Brief: Look through the data for the string "Blender". Copy every line where it is found.

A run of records
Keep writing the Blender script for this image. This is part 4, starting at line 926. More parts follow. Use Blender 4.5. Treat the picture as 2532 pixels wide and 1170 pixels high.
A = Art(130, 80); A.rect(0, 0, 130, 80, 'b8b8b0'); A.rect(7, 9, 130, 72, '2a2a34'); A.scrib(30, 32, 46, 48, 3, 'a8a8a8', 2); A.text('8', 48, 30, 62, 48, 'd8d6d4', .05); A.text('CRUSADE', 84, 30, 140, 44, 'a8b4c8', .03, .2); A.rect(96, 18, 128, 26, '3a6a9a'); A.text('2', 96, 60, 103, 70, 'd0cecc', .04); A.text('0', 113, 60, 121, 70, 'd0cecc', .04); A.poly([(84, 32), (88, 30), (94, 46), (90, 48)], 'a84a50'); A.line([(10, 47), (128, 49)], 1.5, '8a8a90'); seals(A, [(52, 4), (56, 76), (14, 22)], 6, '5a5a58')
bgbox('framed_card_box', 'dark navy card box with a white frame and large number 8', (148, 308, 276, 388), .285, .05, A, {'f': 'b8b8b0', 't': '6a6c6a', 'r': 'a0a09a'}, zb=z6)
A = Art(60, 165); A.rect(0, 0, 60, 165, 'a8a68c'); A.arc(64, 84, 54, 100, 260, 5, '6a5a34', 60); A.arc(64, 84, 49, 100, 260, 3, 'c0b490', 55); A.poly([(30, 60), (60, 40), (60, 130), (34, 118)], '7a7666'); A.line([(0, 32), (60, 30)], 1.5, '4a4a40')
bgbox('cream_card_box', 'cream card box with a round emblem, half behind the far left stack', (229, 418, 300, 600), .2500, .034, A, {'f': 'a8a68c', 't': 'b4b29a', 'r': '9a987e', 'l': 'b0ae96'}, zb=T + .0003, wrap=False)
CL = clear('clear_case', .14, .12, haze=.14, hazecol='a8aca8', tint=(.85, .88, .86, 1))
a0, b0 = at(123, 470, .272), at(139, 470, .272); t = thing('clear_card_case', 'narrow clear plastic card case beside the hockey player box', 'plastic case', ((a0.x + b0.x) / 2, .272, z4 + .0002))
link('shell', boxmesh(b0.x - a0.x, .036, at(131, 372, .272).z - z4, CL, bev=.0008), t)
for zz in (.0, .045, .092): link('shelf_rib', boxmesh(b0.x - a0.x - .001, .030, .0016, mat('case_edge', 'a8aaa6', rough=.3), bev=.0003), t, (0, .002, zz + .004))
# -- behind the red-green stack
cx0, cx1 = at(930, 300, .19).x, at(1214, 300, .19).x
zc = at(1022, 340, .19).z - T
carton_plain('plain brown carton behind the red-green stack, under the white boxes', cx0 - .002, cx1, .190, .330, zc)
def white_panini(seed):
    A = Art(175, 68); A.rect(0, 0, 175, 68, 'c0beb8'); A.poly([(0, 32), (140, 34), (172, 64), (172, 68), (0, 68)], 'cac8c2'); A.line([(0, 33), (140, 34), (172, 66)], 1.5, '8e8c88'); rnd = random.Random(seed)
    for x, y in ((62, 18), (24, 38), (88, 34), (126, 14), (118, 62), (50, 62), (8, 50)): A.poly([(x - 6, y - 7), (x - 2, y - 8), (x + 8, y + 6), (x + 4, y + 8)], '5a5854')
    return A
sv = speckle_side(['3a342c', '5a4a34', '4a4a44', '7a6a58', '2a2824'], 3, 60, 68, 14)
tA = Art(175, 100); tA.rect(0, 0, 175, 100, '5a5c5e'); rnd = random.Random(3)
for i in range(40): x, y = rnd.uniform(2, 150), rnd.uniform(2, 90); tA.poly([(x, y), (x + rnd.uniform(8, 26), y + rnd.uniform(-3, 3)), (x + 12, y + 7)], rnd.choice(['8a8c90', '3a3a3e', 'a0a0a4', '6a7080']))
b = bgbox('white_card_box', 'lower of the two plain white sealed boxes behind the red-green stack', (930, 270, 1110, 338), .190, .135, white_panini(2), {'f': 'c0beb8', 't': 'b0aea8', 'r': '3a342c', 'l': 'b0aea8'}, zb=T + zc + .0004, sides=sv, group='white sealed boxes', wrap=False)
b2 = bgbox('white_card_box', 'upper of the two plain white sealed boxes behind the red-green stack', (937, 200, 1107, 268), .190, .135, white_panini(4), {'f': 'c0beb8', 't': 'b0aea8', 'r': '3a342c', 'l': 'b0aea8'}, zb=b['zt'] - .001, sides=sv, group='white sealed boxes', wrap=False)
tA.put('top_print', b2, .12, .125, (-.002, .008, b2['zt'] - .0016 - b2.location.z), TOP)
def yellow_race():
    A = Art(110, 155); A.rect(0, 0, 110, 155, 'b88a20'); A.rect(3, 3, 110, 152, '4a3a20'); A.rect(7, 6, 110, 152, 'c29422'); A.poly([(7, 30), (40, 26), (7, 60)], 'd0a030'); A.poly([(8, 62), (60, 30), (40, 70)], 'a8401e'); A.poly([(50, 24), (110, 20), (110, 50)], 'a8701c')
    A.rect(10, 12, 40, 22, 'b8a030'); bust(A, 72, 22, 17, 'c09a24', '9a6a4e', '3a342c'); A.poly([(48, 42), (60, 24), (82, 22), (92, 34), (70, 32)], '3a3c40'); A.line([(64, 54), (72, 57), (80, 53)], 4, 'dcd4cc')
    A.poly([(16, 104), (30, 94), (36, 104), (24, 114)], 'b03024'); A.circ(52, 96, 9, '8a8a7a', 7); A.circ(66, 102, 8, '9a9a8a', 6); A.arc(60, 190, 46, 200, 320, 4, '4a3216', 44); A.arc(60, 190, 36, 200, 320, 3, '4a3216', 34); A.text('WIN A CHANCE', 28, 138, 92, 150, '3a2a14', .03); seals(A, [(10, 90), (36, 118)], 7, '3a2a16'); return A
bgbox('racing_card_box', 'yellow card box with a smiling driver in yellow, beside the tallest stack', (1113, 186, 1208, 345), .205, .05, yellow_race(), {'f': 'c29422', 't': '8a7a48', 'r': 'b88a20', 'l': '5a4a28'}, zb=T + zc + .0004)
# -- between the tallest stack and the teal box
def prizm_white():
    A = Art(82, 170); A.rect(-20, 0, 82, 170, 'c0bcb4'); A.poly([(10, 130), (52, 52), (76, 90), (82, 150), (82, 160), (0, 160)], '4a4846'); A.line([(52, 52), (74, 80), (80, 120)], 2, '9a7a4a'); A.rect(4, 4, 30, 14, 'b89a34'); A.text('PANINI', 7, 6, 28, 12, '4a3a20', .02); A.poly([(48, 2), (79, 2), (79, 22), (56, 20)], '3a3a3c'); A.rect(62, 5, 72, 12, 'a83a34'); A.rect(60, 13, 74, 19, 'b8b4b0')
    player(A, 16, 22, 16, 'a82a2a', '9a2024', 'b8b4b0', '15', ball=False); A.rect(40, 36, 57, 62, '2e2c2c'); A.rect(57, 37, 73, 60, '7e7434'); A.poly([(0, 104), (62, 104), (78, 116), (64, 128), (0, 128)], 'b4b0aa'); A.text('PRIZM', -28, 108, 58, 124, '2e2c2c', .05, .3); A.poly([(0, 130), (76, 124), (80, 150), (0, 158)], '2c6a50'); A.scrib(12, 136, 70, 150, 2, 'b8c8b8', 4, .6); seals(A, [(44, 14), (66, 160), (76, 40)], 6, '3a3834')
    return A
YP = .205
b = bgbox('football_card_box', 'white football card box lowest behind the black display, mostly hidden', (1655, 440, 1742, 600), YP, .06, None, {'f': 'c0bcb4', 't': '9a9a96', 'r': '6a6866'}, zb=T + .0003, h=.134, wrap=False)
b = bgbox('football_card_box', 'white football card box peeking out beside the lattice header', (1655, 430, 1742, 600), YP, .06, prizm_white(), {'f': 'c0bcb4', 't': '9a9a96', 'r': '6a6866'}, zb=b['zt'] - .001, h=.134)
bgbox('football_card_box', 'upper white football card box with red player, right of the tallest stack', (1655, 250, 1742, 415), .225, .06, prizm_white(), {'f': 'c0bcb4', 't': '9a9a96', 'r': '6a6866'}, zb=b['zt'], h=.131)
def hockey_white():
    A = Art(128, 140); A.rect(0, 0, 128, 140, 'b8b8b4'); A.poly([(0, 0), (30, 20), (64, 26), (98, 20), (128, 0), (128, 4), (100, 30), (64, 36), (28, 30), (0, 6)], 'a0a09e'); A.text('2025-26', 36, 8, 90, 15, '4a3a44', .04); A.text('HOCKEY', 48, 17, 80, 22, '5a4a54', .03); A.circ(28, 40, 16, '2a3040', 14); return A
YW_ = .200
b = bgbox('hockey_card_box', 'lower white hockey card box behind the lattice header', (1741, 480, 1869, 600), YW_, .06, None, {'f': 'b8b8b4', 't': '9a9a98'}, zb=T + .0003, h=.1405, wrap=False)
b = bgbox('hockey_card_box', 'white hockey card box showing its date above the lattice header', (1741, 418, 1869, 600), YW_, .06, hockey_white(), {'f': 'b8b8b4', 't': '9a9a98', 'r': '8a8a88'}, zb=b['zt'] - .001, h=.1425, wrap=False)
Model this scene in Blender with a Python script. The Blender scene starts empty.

Task output:
Keep writing the Blender script for this image. This is part 4, starting at line 926. More parts follow. Use Blender 4.5. Treat the picture as 2532 pixels wide and 1170 pixels high.
Model this scene in Blender with a Python script. The Blender scene starts empty.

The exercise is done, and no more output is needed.